Entreprise pour célébrer Christian Bobin, la réunion de ses œuvres dans la collection « Quarto » prend des allures de testament après la disparition de l’écrivain ce 23 novembre. Que dire de celui qui ­parlait de la mort comme ce qu’il y a de plus secret et de plus précieux en nous ? Qui écrivait de la vie qu’elle est « la petite classe de l’éternel » ?

Beaucoup croient connaître ­Bobin. Ses zélateurs d’abord, ­conquis par l’évocation poétique de saint François d’Assise intitulée Le Très-Bas (Gallimard, 1992) : Bobin, dont l’œuvre était restée confidentielle, est soudain devenu une ­référence incontournable de lecteurs en quête de spiritualité. Mais ses détracteurs également, rebutés par ce qu’ils jugent être une littérature de sacristie – dans La Littérature sans estomac (L’Esprit des péninsules, 2002), Pierre Jourde lui consacra un chapitre intitulé « Le ravi de la crèche ».
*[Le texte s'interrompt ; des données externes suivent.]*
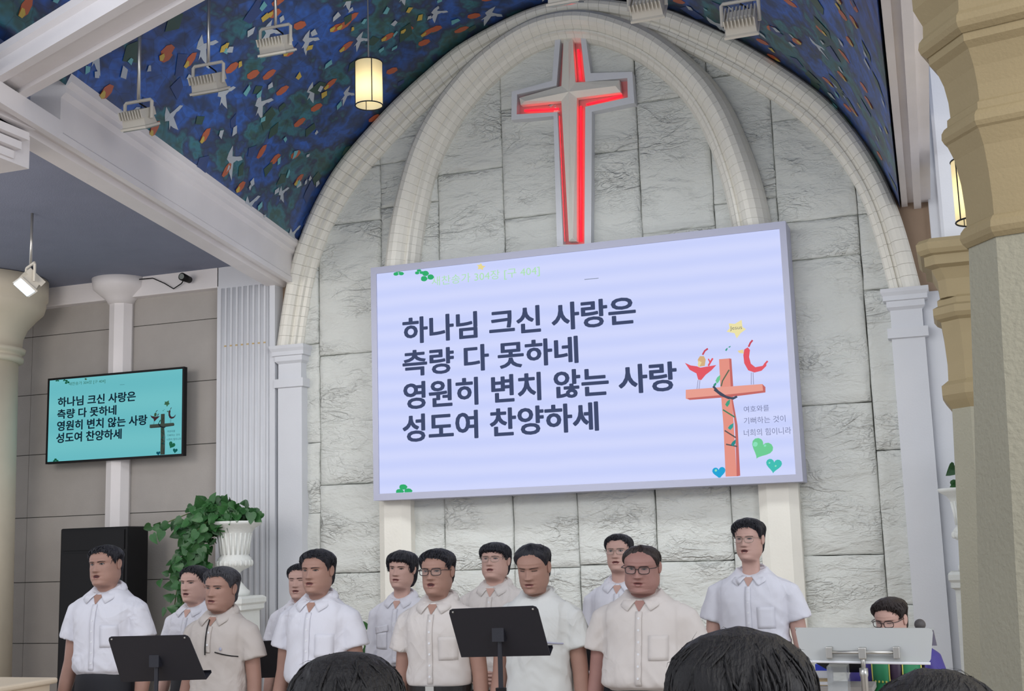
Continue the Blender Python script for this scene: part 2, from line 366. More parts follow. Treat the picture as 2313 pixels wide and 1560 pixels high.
def glassmat():
    m = bpy.data.materials.new('stained_glass_print'); m.use_nodes = True; nt = m.node_tree; b = nt.nodes['Principled BSDF']
    tc = nt.nodes.new('ShaderNodeTexCoord'); L = nt.links.new
    mp = nt.nodes.new('ShaderNodeMapping'); mp.inputs['Scale'].default_value = (1, .6, 1); L(tc.outputs['Object'], mp.inputs[0])
    n = nt.nodes.new('ShaderNodeTexNoise'); n.inputs['Scale'].default_value = 1.9; n.inputs['Detail'].default_value = 4; n.inputs['Roughness'].default_value = .65; n.inputs['Distortion'].default_value = .15
    L(mp.outputs[0], n.inputs['Vector'])
    r = nt.nodes.new('ShaderNodeValToRGB'); cr = r.color_ramp
    stops = [(.28, (26, 38, 66)), (.37, (26, 58, 110)), (.43, (30, 84, 168)), (.48, (30, 66, 126)), (.53, (32, 48, 80)), (.58, (38, 102, 116)), (.63, (36, 78, 74)), (.70, (30, 46, 84)), (.80, (40, 112, 176))]
    cr.elements[0].position = stops[0][0]; cr.elements[0].color = lin(stops[0][1]); cr.elements[1].position = stops[-1][0]; cr.elements[1].color = lin(stops[-1][1])
    for p, c in stops[1:-1]: e = cr.elements.new(p); e.color = lin(c)
    L(n.outputs[0], r.inputs[0])
    v = nt.nodes.new('ShaderNodeTexVoronoi'); v.inputs['Scale'].default_value = 7; L(mp.outputs[0], v.inputs['Vector'])
    hs = nt.nodes.new('ShaderNodeMixRGB'); hs.blend_type = 'OVERLAY'; hs.inputs[0].default_value = .3; L(r.outputs[0], hs.inputs[1])
    bw = nt.nodes.new('ShaderNodeRGBToBW'); L(v.outputs['Color'], bw.inputs[0]); L(bw.outputs[0], hs.inputs[2])
    v2 = nt.nodes.new('ShaderNodeTexVoronoi'); v2.feature = 'DISTANCE_TO_EDGE'; v2.inputs['Scale'].default_value = 7; L(mp.outputs[0], v2.inputs['Vector'])
    st = nt.nodes.new('ShaderNodeMath'); st.operation = 'GREATER_THAN'; st.inputs[1].default_value = .018; L(v2.outputs['Distance'], st.inputs[0])
    mm = nt.nodes.new('ShaderNodeMapRange'); mm.inputs['To Min'].default_value = .75; L(st.outputs[0], mm.inputs[0])
    mx = nt.nodes.new('ShaderNodeMixRGB'); mx.blend_type = 'MULTIPLY'; mx.inputs[0].default_value = 1; L(hs.outputs[0], mx.inputs[1]); L(mm.outputs[0], mx.inputs[2])
    L(mx.outputs[0], b.inputs['Base Color']); b.inputs['Roughness'].default_value = .38
    return m
GM = glassmat()
NS, NT = 60, 24; TM = 8.2
rings = [[vault(PL*i/NS, TM*j/NT) for i in range(NS+1)]+[vault(PL*i/NS, TM*j/NT, -.06) for i in range(NS, -1, -1)] for j in range(NT+1)]
mb = MB().loft(rings, True, True)
vt = mb.obj('ceiling_vault', GM, None, True); struct(vt, 'curved vault covered with blue stained-glass film of doves')

# doves, orange leaves and chips of the film: thin pieces lying on the vault
def decal(pts, s0, t0, rot, sc, col, name='glass_piece', off=.0035, th=.0015):
    vs = []
    for a, b in pts:
        x = (a*math.cos(rot)-b*math.sin(rot))*sc; y = (a*math.sin(rot)+b*math.cos(rot))*sc
        s = min(max(s0+x, .01), PL-.03); vs.append(vault(s, max(.02, t0+y), off))
    n = len(vs); b2 = [vault(min(max(s0+(a*math.cos(rot)-b*math.sin(rot))*sc, .01), PL-.03), max(.02, t0+(a*math.sin(rot)+b*math.cos(rot))*sc), off-th) for a, b in pts]
    return vs, b2
dm = dict(white=mat('pearl_glass', (170, 178, 186), .35), orange=mat('orange_glass', (172, 84, 48), .35), cyan=mat('aqua_glass', (96, 164, 172), .3), yellow=mat('amber_glass', (186, 160, 62), .35), green=mat('green_glass', (30, 66, 56), .35), blue=mat('blue_glass', (28, 56, 112), .35))
DOVE = [[(0, 0), (.25, .08), (.5, .30), (.42, .02), (.62, -.12), (.30, -.16), (.05, -.12)], [(.18, .06), (.10, .62), (.30, .38), (.40, .22), (.34, .05)], [(.05, -.12), (-.22, -.10), (-.36, .02), (-.12, .04), (0, 0)], [(.30, -.16), (.40, -.5), (.55, -.30), (.60, -.13)]]
LEAF = [(0, -.5), (.22, -.25), (.26, .1), (.1, .5), (-.12, .42), (-.26, .1), (-.2, -.28)]
TIP = [(.04, .12), (.2, .2), (.12, .52), (-.1, .44), (-.14, .22)]
CHIP = [(-.5, -.2), (.1, -.5), (.5, .1), (.05, .55)]
def piece(polys, s, t, rot, sc, m, name):
    mb = MB()
    for pl in polys:
        top, bot = decal(pl, s, t, rot, sc, None); n = len(top)
        mb.add(top+bot, [tuple(range(n)), tuple(range(2*n-1, n-1, -1))]+[(i, n+i, n+(i+1) % n, (i+1) % n) for i in range(n)])
    return mb.obj(name, m, vt)
rd = random.Random(11); chips = {k: MB() for k in dm}
SP = .60
for i in range(int(PL/SP)+1):
    for j in range(int(7.4/SP)):
        s = .15+i*SP+(j % 2)*.2+rd.uniform(-.05, .05); t = .25+j*SP+rd.uniform(-.06, .06)
        if s > PL-.1: continue
        left = s < PL/2; rot = (2.3 if left else -2.3)+rd.uniform(-.3, .3)
        nd = sum(1 for o in vt.children if o.name.startswith('dove'))
        if nd < 90 and rd.random() < .62:
            piece(DOVE, s, t, rot, .25+rd.uniform(-.05, .05), dm['white'], 'dove')
        for q in range(3):
            ds, dt = s+rd.uniform(.1, .26)*rd.choice((-1, 1)), t+rd.uniform(.1, .26)*rd.choice((-1, 1))
            if not .1 < ds < PL-.1 or dt < .1: continue
            rr = (.9 if left else -.9)+rd.uniform(-.4, .4)
            if rd.random() < .62:
                o = piece([LEAF], ds, dt, rr, .17, dm['orange'], 'orange_leaf')
                if rd.random() < .5: top, bot = decal(TIP, ds, dt, rr, .17, None, off=.009); chips['yellow'].add(top, [tuple(range(len(top)))])
for k in range(620):
    s = rd.uniform(.06, PL-.08); t = rd.uniform(.05, 7.8); c = rd.choice(('white', 'cyan', 'cyan', 'green', 'blue', 'blue', 'green', 'yellow') if k % 4 else ('white',))
    top, bot = decal([(a+rd.uniform(-.12, .12), b+rd.uniform(-.12, .12)) for a, b in CHIP], s, t, rd.uniform(0, 6), rd.uniform(.05, .10) if c in ('white', 'cyan', 'yellow') else rd.uniform(.1, .24), None, off=.004 if c in ('green', 'blue') else .0075)
    chips[c].add(top, [(0, 1, 2, 3)])
for c, b in chips.items(): b.obj('glass_chips', dm[c], vt, kind='stuff')
# near stained-glass panel over the crossing beam
o = MB().loft([[(-14, -3.6, z), (-6.3, -3.6, z), (-5.65, -4.75, z), (-4.7, -5.1, z), (-4.7, -9, z), (-14, -9, z)] for z in (5.62, 5.66)]).obj('ceiling_panel', GM); struct(o, 'patch of stained-glass ceiling in the top left corner')
for k in range(14):
    x, y = rd.uniform(-6.6, -5.2), rd.uniform(-6.6, -5.1)
    pl = LEAF if k % 2 else CHIP; sc = .2 if k % 2 else .12
    MB().add([(x+a*sc, y+b*sc, 5.612) for a, b in pl], [tuple(range(len(pl)))]).obj('orange_leaf' if k % 2 else 'glass_piece', dm['orange' if k % 2 else 'white'], o)

# beams -------------------------------------------------------------
def beam(name, p0, d, profile, L, m, label, p1=None):
    """profile: (offset sideways from line, z) swept along horizontal direction d from p0"""
    d = Vector((d[0], d[1], 0)).normalized(); side = Vector((-d.y, d.x, 0))
    rings = [[p0+d*t+side*a+Vector((0, 0, z)) for a, z in profile] for t in (0, L)]
    o = MB().loft(rings).obj(name, m); return struct(o, label)
# left nave beam: side = towards +x is negative
prL = [(0, .04), (0, -.03), (.02, -.05), (.035, -.06), (.035, -.10), (.07, -.13), (.07, -.36), (.05, -.38), (.05, -.43), (.10, -.43), (.13, -.40), (.17, -.40), (.20, -.43), (.36, -.43), (.40, -.40), (.42, -.34), (.42, .04)]
pl0 = Vector((-6.17, .05, 5.0))
bl = beam('trim_9', pl0, (LD.x, LD.y), [(-a, z) for a, z in prL], 4.78, M['beam'], 'long white moulded beam under the left edge of the vault')
_u = Vector((LD.x, LD.y, 0)).normalized(); beam('trim_9', pl0+_u*4.78, (LD.x, LD.y), [(-a, z) for a, z in ((.05, -.30), (.05, -.43), (.10, -.43), (.13, -.40), (.17, -.40), (.20, -.43), (.36, -.43), (.40, -.40), (.42, -.34), (.42, -.30))], 2.2, M['beam'], 'lower moulding of the long left beam running past the crossing beam')
prR = [(0, .3), (0, 0), (.05, -.0), (.05, .03), (.10, .03), (.10, -.03), (.16, -.03), (.16, .02), (.24, .02), (.24, .3)]
beam('trim_10', Vector((-.27, .05, 4.68)), (RD.x, RD.y), [(a, z) for a, z in prR], 7.0, M['beam'], 'white moulded beam along the right edge of the vault')
p0, p1 = atZ(65, 218, 4.70), atZ(464, 0, 4.70)
d2 = (p1-p0); d2.z = 0
prB = [(0, 0), (.0, .04), (.03, .06), (.03, .13), (.0, .15), (.0, .20), (.28, .20), (.28, .15), (.25, .13), (.25, .06), (.28, .04), (.28, 0), (.22, 0), (.22, .03), (.07, .03), (.07, 0)]
b2 = beam('trim_11', p0-d2.normalized()*2.2, d2, [(-a, z) for a, z in prB], 6.5, M['beam'], 'white crossing beam with recessed soffit at the top left')
for px in ((365, 27), (212, 114)):
    q = atZ(px[0], px[1], 4.725); MB().lathe([(.012, q.z-.012), (.016, q.z-.002), (.016, q.z+.02)], 12, q.x, q.y).obj('spot_hole', M['black'], b2)
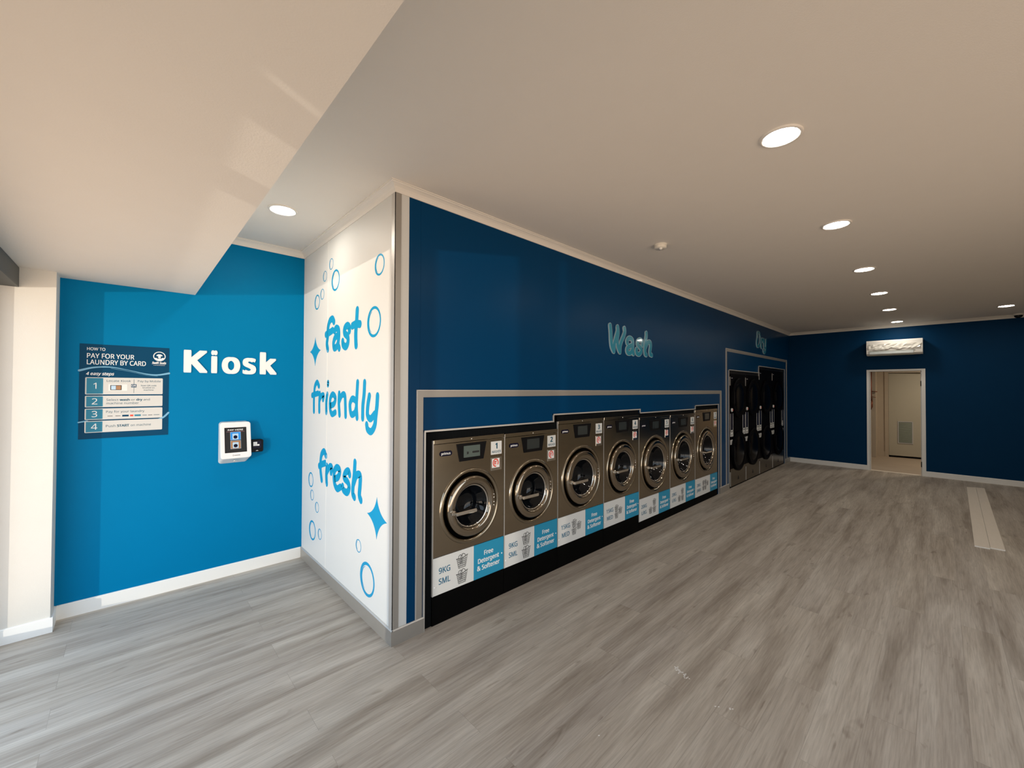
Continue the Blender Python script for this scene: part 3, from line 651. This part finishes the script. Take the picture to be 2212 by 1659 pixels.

A tous ceux-là, Les Différentes régions du ciel. Œuvres choisies, titre du « Quarto » paru récemment, révélera un nouvel écrivain, bien plus complexe, bien plus sombre que sa double caricature ne le veut. En ouverture au volume se trouve un texte inédit qui date de 1980. L’Eau des miroirs est la poignante apostrophe, sous forme d’appel ou de lettre : une femme vient de s’ouvrir les veines – « J’ai dénoué les lacets de mon sang. J’entre pieds nus dans l’eau glacée » – et interpelle, au seuil de la mort, un écrivain qui l’a aimée, mais s’est détourné d’elle. « Hémorragie des mots », sans reproches toutefois, comme une déclaration d’amour. Tout dans ce texte préfigure cet autre récit, à la deuxième personne, le plus beau peut-être : La Plus Que Vive (Gallimard, 1996), où Christian Bobin s’adresse cette fois-ci à Ghislaine Marion, qui lui fut tout seize ans durant, mais ­vient juste de mourir d’une ­rupture d’anévrisme. Brutale absence, source d’une « hémorragie de force dans le corps de ceux qui t’aiment ».

La tradition moraliste

La joie chez Bobin puisait sa source d’un amour comme celui-ci. Car ce qu’il nomme l’« enchantement simple » (titre d’un ­livre paru chez Lettres vives en 1986) n’est pas un donné ; il est une valeur conquise sur un violent pessimisme, ou ce que l’on pourrait décrire comme un fond pascalien : certitude que « nos vies sont perdues d’avance, puisqu’elles passent un peu plus, chaque seconde », et congé donné au monde, à tous ses divertissements. En sorte qu’en Bobin c’est la tradition moraliste qui se transmue en une expérience de la simplicité, dont Jean Giono (1895-1970) fut le grand initiateur en ­littérature française dans Que ma joie demeure (1935).